• **Problem statement**: Starting at the first line of the data below, retype every line up to and including the one containing "scene = bpy.context.scene".

• **Given information**:
=======

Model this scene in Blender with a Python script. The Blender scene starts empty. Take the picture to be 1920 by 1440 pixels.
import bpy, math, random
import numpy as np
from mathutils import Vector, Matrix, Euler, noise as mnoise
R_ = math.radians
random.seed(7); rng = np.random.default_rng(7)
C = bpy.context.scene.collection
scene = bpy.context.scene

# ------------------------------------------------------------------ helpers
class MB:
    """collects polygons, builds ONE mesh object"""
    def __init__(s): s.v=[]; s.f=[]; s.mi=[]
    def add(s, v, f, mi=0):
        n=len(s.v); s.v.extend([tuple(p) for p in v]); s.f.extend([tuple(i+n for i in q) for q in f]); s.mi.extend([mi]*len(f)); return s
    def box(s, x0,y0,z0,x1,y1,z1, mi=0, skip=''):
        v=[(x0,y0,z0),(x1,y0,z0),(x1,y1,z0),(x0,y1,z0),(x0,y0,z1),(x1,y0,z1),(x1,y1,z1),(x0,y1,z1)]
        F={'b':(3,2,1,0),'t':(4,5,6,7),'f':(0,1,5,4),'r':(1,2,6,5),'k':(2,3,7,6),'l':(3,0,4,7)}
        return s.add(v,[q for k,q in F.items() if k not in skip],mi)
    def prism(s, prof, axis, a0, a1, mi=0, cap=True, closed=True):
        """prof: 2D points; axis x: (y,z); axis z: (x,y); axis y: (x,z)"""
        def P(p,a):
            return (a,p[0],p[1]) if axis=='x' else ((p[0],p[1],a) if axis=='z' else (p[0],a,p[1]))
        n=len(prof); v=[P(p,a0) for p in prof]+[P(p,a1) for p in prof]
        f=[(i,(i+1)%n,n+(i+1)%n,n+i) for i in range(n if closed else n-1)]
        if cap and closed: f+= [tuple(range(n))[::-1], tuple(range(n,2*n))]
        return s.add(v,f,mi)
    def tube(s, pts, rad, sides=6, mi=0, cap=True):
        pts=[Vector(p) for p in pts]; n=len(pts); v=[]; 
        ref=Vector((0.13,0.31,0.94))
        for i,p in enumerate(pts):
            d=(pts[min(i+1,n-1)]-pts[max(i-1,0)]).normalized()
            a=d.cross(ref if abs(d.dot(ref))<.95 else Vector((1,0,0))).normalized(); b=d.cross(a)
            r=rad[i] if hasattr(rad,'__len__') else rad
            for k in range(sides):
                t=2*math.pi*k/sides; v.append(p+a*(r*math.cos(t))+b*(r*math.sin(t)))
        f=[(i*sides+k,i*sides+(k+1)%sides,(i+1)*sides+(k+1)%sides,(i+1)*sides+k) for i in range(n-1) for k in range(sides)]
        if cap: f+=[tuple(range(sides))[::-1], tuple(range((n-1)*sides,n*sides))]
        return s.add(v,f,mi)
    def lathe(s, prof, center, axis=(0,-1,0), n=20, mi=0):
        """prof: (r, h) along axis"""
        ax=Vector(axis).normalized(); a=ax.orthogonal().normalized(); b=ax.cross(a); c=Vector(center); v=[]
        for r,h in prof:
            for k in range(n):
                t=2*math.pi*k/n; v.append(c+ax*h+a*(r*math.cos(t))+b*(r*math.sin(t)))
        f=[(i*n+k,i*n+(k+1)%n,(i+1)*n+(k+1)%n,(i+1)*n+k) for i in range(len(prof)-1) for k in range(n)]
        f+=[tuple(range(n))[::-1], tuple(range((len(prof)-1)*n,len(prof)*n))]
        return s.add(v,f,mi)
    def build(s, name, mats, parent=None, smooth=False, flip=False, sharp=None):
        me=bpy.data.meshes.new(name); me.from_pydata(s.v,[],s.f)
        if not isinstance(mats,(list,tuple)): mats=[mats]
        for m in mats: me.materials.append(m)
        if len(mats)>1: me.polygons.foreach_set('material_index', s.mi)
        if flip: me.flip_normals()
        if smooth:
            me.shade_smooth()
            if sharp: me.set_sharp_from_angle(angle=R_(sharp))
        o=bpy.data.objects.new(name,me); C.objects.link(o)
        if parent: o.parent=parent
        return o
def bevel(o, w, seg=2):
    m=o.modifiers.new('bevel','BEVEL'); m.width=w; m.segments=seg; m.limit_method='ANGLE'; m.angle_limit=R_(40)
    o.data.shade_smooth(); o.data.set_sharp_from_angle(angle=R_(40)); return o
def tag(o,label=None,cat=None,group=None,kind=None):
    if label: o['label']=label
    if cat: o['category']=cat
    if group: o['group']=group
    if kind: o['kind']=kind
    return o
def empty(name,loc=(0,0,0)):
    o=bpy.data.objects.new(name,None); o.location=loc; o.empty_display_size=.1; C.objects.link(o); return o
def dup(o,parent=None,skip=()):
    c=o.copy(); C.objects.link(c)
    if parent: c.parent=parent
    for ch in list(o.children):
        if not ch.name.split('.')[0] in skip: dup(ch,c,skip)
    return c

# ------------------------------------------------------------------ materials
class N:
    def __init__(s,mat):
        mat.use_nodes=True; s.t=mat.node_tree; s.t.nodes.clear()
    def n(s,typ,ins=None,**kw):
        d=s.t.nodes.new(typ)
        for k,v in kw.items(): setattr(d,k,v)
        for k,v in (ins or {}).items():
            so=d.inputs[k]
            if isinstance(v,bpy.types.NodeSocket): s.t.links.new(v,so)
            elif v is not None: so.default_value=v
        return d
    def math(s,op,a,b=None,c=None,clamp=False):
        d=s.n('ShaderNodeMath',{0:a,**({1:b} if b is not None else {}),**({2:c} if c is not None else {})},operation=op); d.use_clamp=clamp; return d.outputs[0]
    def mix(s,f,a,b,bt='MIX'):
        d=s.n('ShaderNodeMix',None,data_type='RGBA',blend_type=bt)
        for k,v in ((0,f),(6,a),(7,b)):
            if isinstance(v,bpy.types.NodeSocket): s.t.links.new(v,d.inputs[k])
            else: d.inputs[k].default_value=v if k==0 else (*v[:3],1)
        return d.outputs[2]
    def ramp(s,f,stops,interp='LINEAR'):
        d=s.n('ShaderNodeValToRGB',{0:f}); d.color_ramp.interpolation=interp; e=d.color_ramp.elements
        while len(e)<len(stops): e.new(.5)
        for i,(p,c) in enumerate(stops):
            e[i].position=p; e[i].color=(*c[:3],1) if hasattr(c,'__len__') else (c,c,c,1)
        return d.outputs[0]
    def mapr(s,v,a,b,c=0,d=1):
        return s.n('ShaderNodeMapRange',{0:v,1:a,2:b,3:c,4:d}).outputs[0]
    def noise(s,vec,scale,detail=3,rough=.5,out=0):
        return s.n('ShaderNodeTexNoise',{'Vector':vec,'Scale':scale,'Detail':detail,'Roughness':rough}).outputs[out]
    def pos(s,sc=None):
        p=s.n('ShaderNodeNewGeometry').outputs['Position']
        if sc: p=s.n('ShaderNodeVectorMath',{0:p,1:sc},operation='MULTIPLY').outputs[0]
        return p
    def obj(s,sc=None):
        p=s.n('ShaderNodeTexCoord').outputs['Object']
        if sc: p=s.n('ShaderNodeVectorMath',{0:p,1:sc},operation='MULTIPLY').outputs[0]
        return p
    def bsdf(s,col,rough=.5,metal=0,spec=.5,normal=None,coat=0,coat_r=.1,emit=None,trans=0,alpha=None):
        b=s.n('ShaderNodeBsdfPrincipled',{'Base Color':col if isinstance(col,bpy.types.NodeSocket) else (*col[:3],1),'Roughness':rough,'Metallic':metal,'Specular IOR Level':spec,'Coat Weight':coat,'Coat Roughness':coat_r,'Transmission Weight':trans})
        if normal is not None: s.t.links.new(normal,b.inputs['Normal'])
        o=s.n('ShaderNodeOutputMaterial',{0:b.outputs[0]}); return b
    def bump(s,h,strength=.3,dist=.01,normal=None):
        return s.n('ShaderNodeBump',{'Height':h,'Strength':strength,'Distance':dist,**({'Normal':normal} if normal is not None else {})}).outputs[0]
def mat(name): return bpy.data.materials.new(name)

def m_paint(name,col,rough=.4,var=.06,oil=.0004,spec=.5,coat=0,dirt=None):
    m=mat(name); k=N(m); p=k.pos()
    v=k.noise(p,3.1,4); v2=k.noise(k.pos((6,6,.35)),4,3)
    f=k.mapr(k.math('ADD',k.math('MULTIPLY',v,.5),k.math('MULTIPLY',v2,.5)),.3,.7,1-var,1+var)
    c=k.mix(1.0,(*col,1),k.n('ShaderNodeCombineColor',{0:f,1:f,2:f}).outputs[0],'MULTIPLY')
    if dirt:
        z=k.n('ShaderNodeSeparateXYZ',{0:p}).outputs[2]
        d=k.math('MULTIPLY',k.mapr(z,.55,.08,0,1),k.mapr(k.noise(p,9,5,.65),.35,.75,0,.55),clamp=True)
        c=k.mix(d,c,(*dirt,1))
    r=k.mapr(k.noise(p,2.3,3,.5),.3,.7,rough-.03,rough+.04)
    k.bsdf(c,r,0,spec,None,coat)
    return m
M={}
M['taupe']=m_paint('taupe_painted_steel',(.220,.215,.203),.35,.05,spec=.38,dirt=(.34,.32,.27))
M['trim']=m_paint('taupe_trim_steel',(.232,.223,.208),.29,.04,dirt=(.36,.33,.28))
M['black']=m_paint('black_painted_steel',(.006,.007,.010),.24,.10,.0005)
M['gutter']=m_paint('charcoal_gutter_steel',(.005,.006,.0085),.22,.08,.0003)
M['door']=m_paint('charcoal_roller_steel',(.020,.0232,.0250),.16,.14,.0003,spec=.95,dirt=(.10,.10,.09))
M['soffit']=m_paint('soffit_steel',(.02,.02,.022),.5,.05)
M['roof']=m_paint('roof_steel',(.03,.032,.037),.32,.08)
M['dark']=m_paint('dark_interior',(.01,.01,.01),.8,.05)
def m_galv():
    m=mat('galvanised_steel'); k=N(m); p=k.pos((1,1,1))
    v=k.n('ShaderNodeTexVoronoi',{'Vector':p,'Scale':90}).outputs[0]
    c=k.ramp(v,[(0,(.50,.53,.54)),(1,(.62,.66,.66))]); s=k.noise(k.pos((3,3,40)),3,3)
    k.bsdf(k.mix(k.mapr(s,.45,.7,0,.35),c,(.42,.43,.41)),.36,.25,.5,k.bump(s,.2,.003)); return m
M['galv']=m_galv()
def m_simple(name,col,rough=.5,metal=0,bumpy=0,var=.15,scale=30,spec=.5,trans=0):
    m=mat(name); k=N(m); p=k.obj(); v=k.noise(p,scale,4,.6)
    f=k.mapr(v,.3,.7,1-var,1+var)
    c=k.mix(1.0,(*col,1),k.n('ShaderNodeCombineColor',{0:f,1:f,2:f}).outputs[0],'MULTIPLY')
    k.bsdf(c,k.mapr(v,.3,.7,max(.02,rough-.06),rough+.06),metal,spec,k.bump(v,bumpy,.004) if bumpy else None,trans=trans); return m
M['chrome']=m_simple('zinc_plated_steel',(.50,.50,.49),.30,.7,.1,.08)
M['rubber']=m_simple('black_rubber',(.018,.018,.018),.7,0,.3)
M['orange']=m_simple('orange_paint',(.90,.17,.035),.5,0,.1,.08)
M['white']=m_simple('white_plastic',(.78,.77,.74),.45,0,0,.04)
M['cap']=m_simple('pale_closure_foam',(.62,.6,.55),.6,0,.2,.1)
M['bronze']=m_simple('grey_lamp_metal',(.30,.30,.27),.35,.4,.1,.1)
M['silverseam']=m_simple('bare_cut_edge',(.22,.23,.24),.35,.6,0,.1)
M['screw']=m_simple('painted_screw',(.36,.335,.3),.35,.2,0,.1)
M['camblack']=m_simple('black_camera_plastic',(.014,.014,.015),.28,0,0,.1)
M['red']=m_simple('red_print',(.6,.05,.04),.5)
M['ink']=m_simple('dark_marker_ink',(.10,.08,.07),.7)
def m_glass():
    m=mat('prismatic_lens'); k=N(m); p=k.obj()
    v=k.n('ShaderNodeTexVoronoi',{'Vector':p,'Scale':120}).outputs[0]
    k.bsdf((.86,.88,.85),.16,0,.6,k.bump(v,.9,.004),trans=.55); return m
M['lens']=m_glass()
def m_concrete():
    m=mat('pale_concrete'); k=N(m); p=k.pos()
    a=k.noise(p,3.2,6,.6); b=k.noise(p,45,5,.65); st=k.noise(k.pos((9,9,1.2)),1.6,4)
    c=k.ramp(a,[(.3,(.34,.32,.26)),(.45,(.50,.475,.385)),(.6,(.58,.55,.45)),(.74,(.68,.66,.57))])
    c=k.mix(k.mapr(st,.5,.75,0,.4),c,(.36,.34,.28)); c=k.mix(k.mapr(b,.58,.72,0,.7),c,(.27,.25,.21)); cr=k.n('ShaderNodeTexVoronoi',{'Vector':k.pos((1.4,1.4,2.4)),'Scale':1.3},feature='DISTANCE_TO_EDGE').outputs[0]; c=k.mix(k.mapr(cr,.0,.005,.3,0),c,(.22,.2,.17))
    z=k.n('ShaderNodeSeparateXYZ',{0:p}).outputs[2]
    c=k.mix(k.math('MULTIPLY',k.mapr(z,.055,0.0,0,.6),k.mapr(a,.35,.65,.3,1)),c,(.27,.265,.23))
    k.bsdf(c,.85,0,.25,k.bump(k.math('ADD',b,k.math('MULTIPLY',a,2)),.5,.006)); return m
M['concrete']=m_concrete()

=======

• **Reply**:
Model this scene in Blender with a Python script. The Blender scene starts empty. Take the picture to be 1920 by 1440 pixels.
import bpy, math, random
import numpy as np
from mathutils import Vector, Matrix, Euler, noise as mnoise
R_ = math.radians
random.seed(7); rng = np.random.default_rng(7)
C = bpy.context.scene.collection
scene = bpy.context.scene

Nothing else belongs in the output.